** Begin DATA BLOCK **

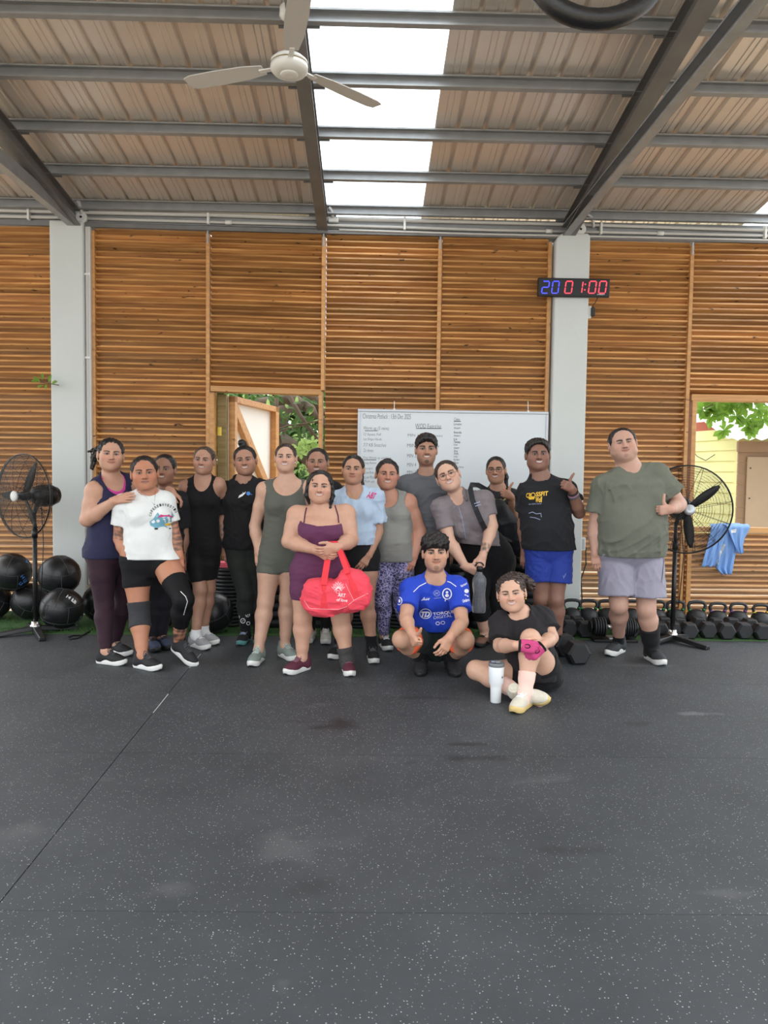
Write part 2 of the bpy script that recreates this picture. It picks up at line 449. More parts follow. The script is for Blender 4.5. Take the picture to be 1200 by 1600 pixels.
floor = empty('floor', (0, 0, 0), kind='structure', label='black speckled rubber gym flooring laid in mats')
seam_a, seam_b = on_floor(315, 1020), on_floor(0, 1410)
ys = [on_floor(450, 994).y, on_floor(450, 1178).y, on_floor(200, 1421).y]
step = (ys[1] - ys[2])
rows = [ys[0], ys[1] + step, ys[1], ys[2], ys[2] - step, ys[2] - 1.5 * step]
def seam_x(y):
    t = (y - seam_b.y) / (seam_a.y - seam_b.y)
    return seam_b.x + t * (seam_a.x - seam_b.x)
tilt = 0.012           # the mats run a little askew to the camera, as the wall does
for i in range(len(rows) - 1):
    y1, y0 = rows[i], rows[i + 1]
    for sx in (0, 1):
        g = 0.0022
        if sx == 0: xs = [(-7.0, -7.0), (seam_x(y0) - g, seam_x(y1) - g)]
        else: xs = [(seam_x(y0) + g, seam_x(y1) + g), (7.0, 7.0)]
        p = []
        for z in (-0.012, 0.0):
            for (x, y) in ((xs[0][0], y0 + 0.0012), (xs[1][0], y0 + 0.0012), (xs[1][1], y1 - 0.0012), (xs[0][1], y1 - 0.0012)):
                p.append((x, y + tilt * x * (1 if i else 1), z))
        MB().hexa(p).build('mat', M['mat'], floor)
MB().box((0, (rows[0] + rows[-1]) / 2, -0.016), (14.2, rows[0] - rows[-1] + 0.3, 0.006)).build('underlay', M['gap'], floor)
# chalk caught in the long joint
for (ya, yb) in ((5.66, 5.25), (4.62, 4.25)):
    MB().hexa([(seam_x(y) + dx, y, z) for z in (-0.01, 0.0008) for (y, dx) in ((yb, -0.002), (yb, 0.0022), (ya, 0.0022), (ya, -0.002))]).build('chalk_line', M['chalk'], floor)
MB().box((0, 0, -0.06), (60, 60, 0.06)).build('ground', M['ground'], None, kind='structure', label='sandy yard around and behind the gym')

# turf strip along the wall
M['turf'] = mat('green_turf', srgb(58, 92, 44), 0.85, noise=0.3, nscale=60)
def turf_v(u):          # where the front mats stop
    v = 0.85
    for _ in range(4):
        p = WP(u, v, 0); v += (p.y - (rows[0] + tilt * p.x + 0.001)) / 1.0
    return v
turf = empty('turf_strip', WP(0, 0.45, 0), label='green artificial turf strip along the foot of the slatted wall', kind='structure')
MB().hexa([WP(u, v, z) for z in (-0.012, 0.004) for (u, v) in ((-4.6, turf_v(-4.6)), (4.8, turf_v(4.8)), (4.8, -0.1), (-4.6, -0.1))]).build('turf_base', M['turf'], turf)
nb = 16000
bu = rng.uniform(-4.5, 4.7, nb); bv = np.where(rng.rand(nb) < 0.45, rng.uniform(0.70, 0.84, nb), rng.uniform(0.0, 0.85, nb))
ang = rng.uniform(0, 2 * PI, nb); hh = rng.uniform(0.014, 0.032, nb); ln = rng.uniform(-0.012, 0.012, (nb, 2))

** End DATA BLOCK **

• INSTRUCTIONS TO FOLLOW
Make an exact copy of the data above, pictures excluded.

• OUTPUT BELOW
Write part 2 of the bpy script that recreates this picture. It picks up at line 449. More parts follow. The script is for Blender 4.5. Take the picture to be 1200 by 1600 pixels.
floor = empty('floor', (0, 0, 0), kind='structure', label='black speckled rubber gym flooring laid in mats')
seam_a, seam_b = on_floor(315, 1020), on_floor(0, 1410)
ys = [on_floor(450, 994).y, on_floor(450, 1178).y, on_floor(200, 1421).y]
step = (ys[1] - ys[2])
rows = [ys[0], ys[1] + step, ys[1], ys[2], ys[2] - step, ys[2] - 1.5 * step]
def seam_x(y):
    t = (y - seam_b.y) / (seam_a.y - seam_b.y)
    return seam_b.x + t * (seam_a.x - seam_b.x)
tilt = 0.012           # the mats run a little askew to the camera, as the wall does
for i in range(len(rows) - 1):
    y1, y0 = rows[i], rows[i + 1]
    for sx in (0, 1):
        g = 0.0022
        if sx == 0: xs = [(-7.0, -7.0), (seam_x(y0) - g, seam_x(y1) - g)]
        else: xs = [(seam_x(y0) + g, seam_x(y1) + g), (7.0, 7.0)]
        p = []
        for z in (-0.012, 0.0):
            for (x, y) in ((xs[0][0], y0 + 0.0012), (xs[1][0], y0 + 0.0012), (xs[1][1], y1 - 0.0012), (xs[0][1], y1 - 0.0012)):
                p.append((x, y + tilt * x * (1 if i else 1), z))
        MB().hexa(p).build('mat', M['mat'], floor)
MB().box((0, (rows[0] + rows[-1]) / 2, -0.016), (14.2, rows[0] - rows[-1] + 0.3, 0.006)).build('underlay', M['gap'], floor)
# chalk caught in the long joint
for (ya, yb) in ((5.66, 5.25), (4.62, 4.25)):
    MB().hexa([(seam_x(y) + dx, y, z) for z in (-0.01, 0.0008) for (y, dx) in ((yb, -0.002), (yb, 0.0022), (ya, 0.0022), (ya, -0.002))]).build('chalk_line', M['chalk'], floor)
MB().box((0, 0, -0.06), (60, 60, 0.06)).build('ground', M['ground'], None, kind='structure', label='sandy yard around and behind the gym')

# turf strip along the wall
M['turf'] = mat('green_turf', srgb(58, 92, 44), 0.85, noise=0.3, nscale=60)
def turf_v(u):          # where the front mats stop
    v = 0.85
    for _ in range(4):
        p = WP(u, v, 0); v += (p.y - (rows[0] + tilt * p.x + 0.001)) / 1.0
    return v
turf = empty('turf_strip', WP(0, 0.45, 0), label='green artificial turf strip along the foot of the slatted wall', kind='structure')
MB().hexa([WP(u, v, z) for z in (-0.012, 0.004) for (u, v) in ((-4.6, turf_v(-4.6)), (4.8, turf_v(4.8)), (4.8, -0.1), (-4.6, -0.1))]).build('turf_base', M['turf'], turf)
nb = 16000
bu = rng.uniform(-4.5, 4.7, nb); bv = np.where(rng.rand(nb) < 0.45, rng.uniform(0.70, 0.84, nb), rng.uniform(0.0, 0.85, nb))
ang = rng.uniform(0, 2 * PI, nb); hh = rng.uniform(0.014, 0.032, nb); ln = rng.uniform(-0.012, 0.012, (nb, 2))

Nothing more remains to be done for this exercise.